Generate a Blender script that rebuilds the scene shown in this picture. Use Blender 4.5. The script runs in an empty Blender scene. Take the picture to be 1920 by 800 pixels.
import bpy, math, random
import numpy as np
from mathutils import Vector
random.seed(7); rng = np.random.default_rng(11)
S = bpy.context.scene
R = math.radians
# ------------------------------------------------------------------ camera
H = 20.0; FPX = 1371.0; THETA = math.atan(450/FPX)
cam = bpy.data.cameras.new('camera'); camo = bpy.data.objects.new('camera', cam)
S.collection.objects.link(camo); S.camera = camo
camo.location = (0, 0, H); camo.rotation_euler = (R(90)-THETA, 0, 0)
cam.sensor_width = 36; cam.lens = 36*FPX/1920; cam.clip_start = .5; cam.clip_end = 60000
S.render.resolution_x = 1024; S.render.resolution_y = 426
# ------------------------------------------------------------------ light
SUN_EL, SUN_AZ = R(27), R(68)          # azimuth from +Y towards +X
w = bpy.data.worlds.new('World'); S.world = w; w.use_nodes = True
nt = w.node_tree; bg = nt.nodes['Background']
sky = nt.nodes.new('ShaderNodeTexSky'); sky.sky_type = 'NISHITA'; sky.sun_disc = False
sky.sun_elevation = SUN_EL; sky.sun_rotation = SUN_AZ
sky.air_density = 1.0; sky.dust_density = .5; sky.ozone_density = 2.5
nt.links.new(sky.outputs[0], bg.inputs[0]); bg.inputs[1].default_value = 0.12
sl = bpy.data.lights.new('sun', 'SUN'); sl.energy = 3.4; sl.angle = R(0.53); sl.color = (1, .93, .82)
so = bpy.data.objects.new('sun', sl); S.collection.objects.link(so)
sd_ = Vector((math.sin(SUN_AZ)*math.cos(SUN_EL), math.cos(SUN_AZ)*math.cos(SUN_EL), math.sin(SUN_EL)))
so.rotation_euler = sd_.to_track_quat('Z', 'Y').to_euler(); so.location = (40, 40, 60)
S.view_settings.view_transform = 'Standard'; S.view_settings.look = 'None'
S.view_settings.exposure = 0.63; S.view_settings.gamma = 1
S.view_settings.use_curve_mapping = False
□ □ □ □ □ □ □
Task objective:
Your task is to quote all of the data word for word.

Output of the exercise:
Generate a Blender script that rebuilds the scene shown in this picture. Use Blender 4.5. The script runs in an empty Blender scene. Take the picture to be 1920 by 800 pixels.
import bpy, math, random
import numpy as np
from mathutils import Vector
random.seed(7); rng = np.random.default_rng(11)
S = bpy.context.scene
R = math.radians
# ------------------------------------------------------------------ camera
H = 20.0; FPX = 1371.0; THETA = math.atan(450/FPX)
cam = bpy.data.cameras.new('camera'); camo = bpy.data.objects.new('camera', cam)
S.collection.objects.link(camo); S.camera = camo
camo.location = (0, 0, H); camo.rotation_euler = (R(90)-THETA, 0, 0)
cam.sensor_width = 36; cam.lens = 36*FPX/1920; cam.clip_start = .5; cam.clip_end = 60000
S.render.resolution_x = 1024; S.render.resolution_y = 426
# ------------------------------------------------------------------ light
SUN_EL, SUN_AZ = R(27), R(68)          # azimuth from +Y towards +X
w = bpy.data.worlds.new('World'); S.world = w; w.use_nodes = True
nt = w.node_tree; bg = nt.nodes['Background']
sky = nt.nodes.new('ShaderNodeTexSky'); sky.sky_type = 'NISHITA'; sky.sun_disc = False
sky.sun_elevation = SUN_EL; sky.sun_rotation = SUN_AZ
sky.air_density = 1.0; sky.dust_density = .5; sky.ozone_density = 2.5
nt.links.new(sky.outputs[0], bg.inputs[0]); bg.inputs[1].default_value = 0.12
sl = bpy.data.lights.new('sun', 'SUN'); sl.energy = 3.4; sl.angle = R(0.53); sl.color = (1, .93, .82)
so = bpy.data.objects.new('sun', sl); S.collection.objects.link(so)
sd_ = Vector((math.sin(SUN_AZ)*math.cos(SUN_EL), math.cos(SUN_AZ)*math.cos(SUN_EL), math.sin(SUN_EL)))
so.rotation_euler = sd_.to_track_quat('Z', 'Y').to_euler(); so.location = (40, 40, 60)
S.view_settings.view_transform = 'Standard'; S.view_settings.look = 'None'
S.view_settings.exposure = 0.63; S.view_settings.gamma = 1
S.view_settings.use_curve_mapping = False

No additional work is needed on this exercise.